INSTRUCTIONS TO FOLLOW. Return all lines in the material below that contain "script".

###

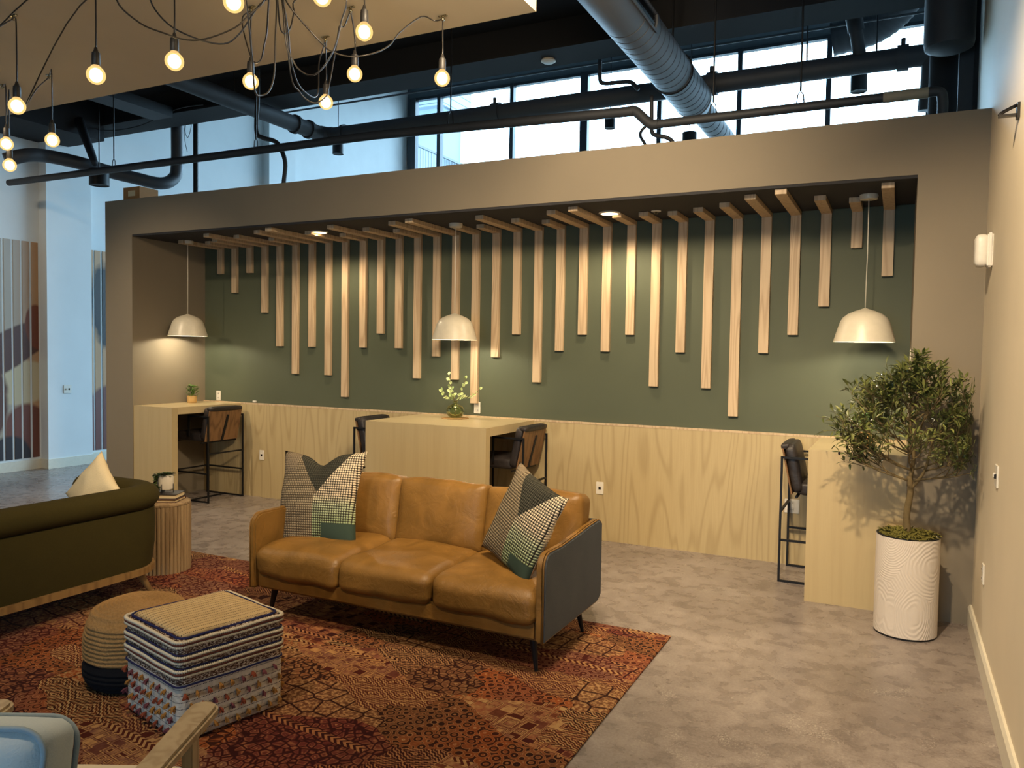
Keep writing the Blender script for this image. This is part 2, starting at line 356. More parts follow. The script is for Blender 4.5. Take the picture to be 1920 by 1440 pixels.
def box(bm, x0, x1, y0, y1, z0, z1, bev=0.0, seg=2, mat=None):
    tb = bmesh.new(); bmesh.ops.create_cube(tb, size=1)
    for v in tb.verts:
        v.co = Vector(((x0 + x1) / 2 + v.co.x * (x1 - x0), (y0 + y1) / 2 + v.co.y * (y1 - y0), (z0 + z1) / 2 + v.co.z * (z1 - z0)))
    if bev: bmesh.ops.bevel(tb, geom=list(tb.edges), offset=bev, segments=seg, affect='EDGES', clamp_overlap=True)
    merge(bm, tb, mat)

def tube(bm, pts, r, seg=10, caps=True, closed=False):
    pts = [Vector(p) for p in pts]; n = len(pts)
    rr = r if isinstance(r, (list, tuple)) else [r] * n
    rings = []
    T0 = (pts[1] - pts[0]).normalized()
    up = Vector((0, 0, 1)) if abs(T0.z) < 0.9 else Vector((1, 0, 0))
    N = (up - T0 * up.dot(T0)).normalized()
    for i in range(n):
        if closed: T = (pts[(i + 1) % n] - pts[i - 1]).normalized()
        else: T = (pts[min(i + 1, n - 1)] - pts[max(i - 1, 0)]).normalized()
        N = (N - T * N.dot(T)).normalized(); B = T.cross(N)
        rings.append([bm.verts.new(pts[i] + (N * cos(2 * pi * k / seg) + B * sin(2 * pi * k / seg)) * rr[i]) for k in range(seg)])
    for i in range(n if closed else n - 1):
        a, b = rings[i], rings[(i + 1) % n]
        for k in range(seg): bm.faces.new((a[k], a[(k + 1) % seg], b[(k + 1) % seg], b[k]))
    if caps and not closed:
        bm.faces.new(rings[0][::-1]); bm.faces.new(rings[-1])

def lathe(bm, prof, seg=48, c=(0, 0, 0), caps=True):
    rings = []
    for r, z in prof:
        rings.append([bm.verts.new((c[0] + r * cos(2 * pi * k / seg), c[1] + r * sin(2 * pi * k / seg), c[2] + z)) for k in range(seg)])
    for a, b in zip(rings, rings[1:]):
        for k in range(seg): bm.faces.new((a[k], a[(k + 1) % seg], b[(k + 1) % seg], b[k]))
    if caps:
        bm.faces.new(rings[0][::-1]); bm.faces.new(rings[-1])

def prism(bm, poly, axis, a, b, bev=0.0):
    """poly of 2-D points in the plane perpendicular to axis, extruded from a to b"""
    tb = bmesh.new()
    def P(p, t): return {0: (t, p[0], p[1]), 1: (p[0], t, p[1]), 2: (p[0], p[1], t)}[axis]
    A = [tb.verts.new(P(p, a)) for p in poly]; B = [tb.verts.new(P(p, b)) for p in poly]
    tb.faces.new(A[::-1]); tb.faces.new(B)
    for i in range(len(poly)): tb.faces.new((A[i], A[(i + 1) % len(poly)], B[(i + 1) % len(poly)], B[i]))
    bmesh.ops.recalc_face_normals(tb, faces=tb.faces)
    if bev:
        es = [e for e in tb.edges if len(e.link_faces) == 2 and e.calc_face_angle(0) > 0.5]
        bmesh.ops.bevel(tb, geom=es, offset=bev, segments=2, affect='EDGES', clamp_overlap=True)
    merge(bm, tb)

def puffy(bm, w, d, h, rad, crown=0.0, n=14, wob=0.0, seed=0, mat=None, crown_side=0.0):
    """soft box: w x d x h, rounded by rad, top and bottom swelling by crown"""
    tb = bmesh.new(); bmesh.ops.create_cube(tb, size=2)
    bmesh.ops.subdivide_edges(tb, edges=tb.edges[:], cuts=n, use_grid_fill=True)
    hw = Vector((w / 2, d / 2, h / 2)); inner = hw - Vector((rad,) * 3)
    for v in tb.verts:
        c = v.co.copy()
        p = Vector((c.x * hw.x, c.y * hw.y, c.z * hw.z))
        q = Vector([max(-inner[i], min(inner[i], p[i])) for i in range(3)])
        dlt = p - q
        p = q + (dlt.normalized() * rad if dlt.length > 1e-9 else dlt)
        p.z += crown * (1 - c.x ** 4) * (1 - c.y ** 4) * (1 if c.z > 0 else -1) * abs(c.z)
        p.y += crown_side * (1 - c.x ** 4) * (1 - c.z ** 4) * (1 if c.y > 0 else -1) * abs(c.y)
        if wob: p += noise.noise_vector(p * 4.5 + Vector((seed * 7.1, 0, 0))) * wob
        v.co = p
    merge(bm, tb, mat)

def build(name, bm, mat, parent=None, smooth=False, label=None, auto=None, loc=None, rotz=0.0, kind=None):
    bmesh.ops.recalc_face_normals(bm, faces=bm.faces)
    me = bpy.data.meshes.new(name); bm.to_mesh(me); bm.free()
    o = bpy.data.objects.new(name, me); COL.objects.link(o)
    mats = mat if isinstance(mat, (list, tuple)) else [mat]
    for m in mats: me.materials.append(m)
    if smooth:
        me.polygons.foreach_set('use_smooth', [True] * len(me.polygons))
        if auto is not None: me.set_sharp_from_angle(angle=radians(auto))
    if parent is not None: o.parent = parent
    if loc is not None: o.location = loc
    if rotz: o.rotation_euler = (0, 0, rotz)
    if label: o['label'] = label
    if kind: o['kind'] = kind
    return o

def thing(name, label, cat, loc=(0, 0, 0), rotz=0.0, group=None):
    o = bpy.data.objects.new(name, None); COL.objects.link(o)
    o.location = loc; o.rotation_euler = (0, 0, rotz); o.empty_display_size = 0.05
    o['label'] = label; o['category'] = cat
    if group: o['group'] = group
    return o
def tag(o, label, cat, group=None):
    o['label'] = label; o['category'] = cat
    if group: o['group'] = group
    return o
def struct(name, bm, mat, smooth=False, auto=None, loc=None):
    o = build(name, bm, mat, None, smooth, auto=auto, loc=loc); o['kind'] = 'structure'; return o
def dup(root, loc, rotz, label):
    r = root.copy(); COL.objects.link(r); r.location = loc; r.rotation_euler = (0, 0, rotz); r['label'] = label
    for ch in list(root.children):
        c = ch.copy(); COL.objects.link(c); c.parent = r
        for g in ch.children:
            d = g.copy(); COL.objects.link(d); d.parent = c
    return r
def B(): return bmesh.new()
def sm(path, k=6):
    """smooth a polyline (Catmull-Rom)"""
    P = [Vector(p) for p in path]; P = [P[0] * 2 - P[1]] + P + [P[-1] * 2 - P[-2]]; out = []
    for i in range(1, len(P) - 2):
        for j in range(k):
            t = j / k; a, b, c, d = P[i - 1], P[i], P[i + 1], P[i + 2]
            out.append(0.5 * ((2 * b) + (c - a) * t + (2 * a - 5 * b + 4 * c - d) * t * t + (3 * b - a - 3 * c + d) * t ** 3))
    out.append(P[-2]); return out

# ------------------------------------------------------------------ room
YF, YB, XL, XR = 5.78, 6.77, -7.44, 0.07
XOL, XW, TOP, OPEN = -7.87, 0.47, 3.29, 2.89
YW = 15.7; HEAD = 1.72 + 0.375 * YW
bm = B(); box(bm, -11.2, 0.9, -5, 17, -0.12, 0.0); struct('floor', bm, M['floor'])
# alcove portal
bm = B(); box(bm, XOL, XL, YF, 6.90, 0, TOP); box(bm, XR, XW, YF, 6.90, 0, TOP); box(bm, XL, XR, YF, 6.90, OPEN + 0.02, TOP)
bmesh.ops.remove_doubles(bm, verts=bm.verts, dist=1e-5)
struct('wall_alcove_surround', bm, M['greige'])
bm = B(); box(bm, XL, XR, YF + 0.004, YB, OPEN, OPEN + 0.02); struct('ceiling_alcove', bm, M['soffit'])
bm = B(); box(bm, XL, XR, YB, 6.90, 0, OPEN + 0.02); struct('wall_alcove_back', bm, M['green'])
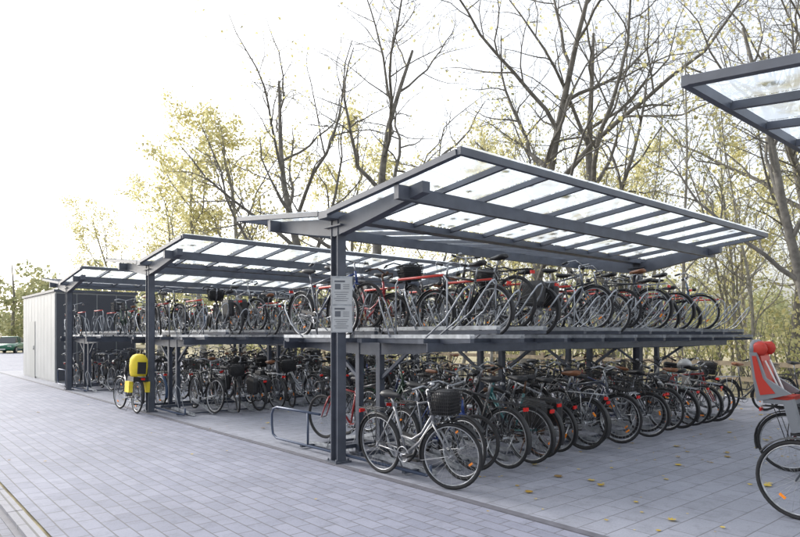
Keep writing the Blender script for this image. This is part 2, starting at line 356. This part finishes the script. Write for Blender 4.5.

###

ANSWER TO THIS TASK.
Keep writing the Blender script for this image. This is part 2, starting at line 356. More parts follow. The script is for Blender 4.5. Take the picture to be 1920 by 1440 pixels.
Keep writing the Blender script for this image. This is part 2, starting at line 356. This part finishes the script. Write for Blender 4.5.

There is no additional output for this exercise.